Promise.all — what actually happens in the event loop

// All three fetches START IMMEDIATELY — they all go to Web APIs concurrently
const p1 = fetch('/api/users')      // HTTP request in browser's network layer
const p2 = fetch('/api/posts')      // another concurrent HTTP request
const p3 = fetch('/api/comments')   // and another
 
// JavaScript is free while all three are in-flight
const [users, posts, comments] = await Promise.all([p1, p2, p3])
// Total time ≈ max(t1, t2, t3) — not t1+t2+t3

Promise.all does NOT queue promises sequentially. The async operations (fetch calls) all start in the Web API layer simultaneously. JavaScript yields at await. As each response arrives, its resolve callback is queued. When the last one resolves, Promise.all resolves — and the continuation is a microtask.

Sequential vs parallel async — the most costly interview bug

// SEQUENTIAL — each await waits for the previous. Total = t1 + t2 + t3
async function sequential(ids) {
  const results = []
  for (const id of ids) {
    results.push(await fetchUser(id))   // one at a time
  }
  return results
}
 
// PARALLEL — all start immediately. Total = max(t1, t2, t3)
async function parallel(ids) {
  return Promise.all(ids.map(id => fetchUser(id)))   // all at once
}
 
// If each fetchUser takes 100ms:
// sequential([1,2,3]) → ~300ms
// parallel([1,2,3])   → ~100ms

The sequential pattern in for...of with await is one of the most common performance bugs in production code at Razorpay, Swiggy, and Flipkart. Always use Promise.all when operations are independent.

Node.js event loop — phases (different from browser)

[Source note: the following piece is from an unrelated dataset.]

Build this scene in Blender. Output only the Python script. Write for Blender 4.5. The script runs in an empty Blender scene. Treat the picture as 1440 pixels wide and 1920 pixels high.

Node's event loop has explicit phases powered by libuv:

1. timers — setTimeout and setInterval callbacks whose delay has expired
2. pending callbacks — I/O callbacks deferred from previous iteration
3. idle, prepare — internal libuv use
4. poll — retrieve new I/O events; execute their callbacks; block here if nothing is pending
5. check — setImmediate callbacks
6. close callbacks — 'close' events (e.g. socket.on('close', ...))

Between every phase, Node drains the microtask queue (Promise.then) AND the nextTick queue (process.nextTick — which fires BEFORE Promise microtasks).

Node.js: process.nextTick vs Promise.then vs setImmediate

console.log('start')
 
setImmediate(() => console.log('setImmediate'))
setTimeout(() => console.log('setTimeout'), 0)
Promise.resolve().then(() => console.log('Promise'))
process.nextTick(() => console.log('nextTick'))
 
console.log('end')

// Node.js output:
// start
// end
// nextTick    ← nextTick queue fires before Promise microtasks
// Promise     ← microtask queue
// setTimeout  ← timers phase (may come before setImmediate at top level — non-deterministic)
// setImmediate ← check phase

// Inside an I/O callback: setImmediate ALWAYS before setTimeout
const fs = require('fs')
fs.readFile(__filename, () => {
  setTimeout(() => console.log('timeout'), 0)
  setImmediate(() => console.log('immediate'))
})
// Output: immediate, timeout (guaranteed inside I/O callback)
// Because: we're in poll phase, next phase is check (setImmediate), then timers

Web Workers — truly parallel event loops

// Main thread
const worker = new Worker('worker.js')
worker.postMessage({ nums: largeArray })   // sends to worker's separate event loop
worker.onmessage = (e) => {
  console.log('result:', e.data)           // receives when worker posts back
}
 
// worker.js — completely separate event loop, no DOM, no shared memory (except SharedArrayBuffer)
self.onmessage = (e) => {
  const result = heavyCPUWork(e.data.nums)  // doesn't block main thread
  self.postMessage(result)   // queues a macrotask in main thread's macrotask queue
}

Workers have their own call stack, event loop, and memory. They cannot access the DOM. Communication via postMessage creates a macrotask on the receiving side. This is the only way to perform CPU-intensive work without blocking the main thread.